(WASHINGTON, D.C.)—Those who attempt to measure the ever-widening pay gap between the federal and private sectors, need look no further than www.afge.org.
The nation’s largest federal employee union, the American Federation of Government Employees (AFGE), is using its online FEPCA Calculator to illustrate that the pay of federal employees is falling further and further behind private sector pay. AFGE’s FEPCA Calculator, updated to incorporate the 2002 pay adjustment, allows federal employees to enter their geographic location, grade and step to determine what their annual salary would be if the 1990 Federal Employees Pay Comparability Act (FEPCA) had been fully implemented.
Under the 1990 pay law, federal salaries should have reached parity with non-federal workers by 2002. If FEPCA had been followed, GS workers would have received, on average, a 22 percent increase in 2002. Instead, the federal pay gap continues to increase.

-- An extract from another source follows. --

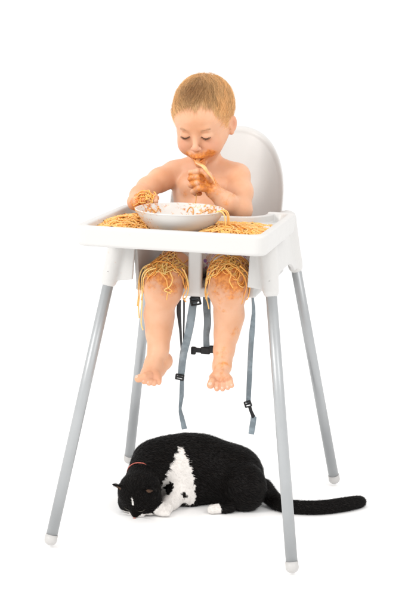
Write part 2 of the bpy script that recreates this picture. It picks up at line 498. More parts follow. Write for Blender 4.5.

In 2001, the pay of a GS-10, step 1, in the Washington, D.C. area was 13 percent behind the private sector. Today that gap has increased to 14 percent. A federal worker in Portland is now making 15 percent less—again up one percentile. And in Houston, the pay gap has widened from 18 percent in 2001 to 20 percent today.
“The hits to federal pay just keep on coming,” National President Bobby L. Harnage noted. “Instead of fully implementing FEPCA, President Bush has proposed an increase in 2003 which not only fails to follow the long-established tradition of pay parity between military and civilian workers, but also falls one-half of a percentage point below the Employment Cost Index formula used in recent years to adjust federal pay, as required by law.”
“Federal employees are working side-by-side with the armed forces to fight the war on terrorism,” Harnage added. “Yet, Bush ignored federal employees in his State of the Union address and now insults them in his budget proposals. Is it any wonder that federal recruitment and retention have hit a brick wall, with some 50 percent of the federal work force eligible to retire in the next several years?”
“It’s unfortunate that AFGE will once again have to fight the pay parity battle on Capitol Hill, when we should be working with Congress to improve the federal government’s ability to protect the American public,” Harnage concluded.
Federal blue-collar workers will also suffer further pay disparities should Congress continues its practice of capping the pay of federal Wage Grade employees, effectively undermining the ability of the prevailing rate system to operate as intended.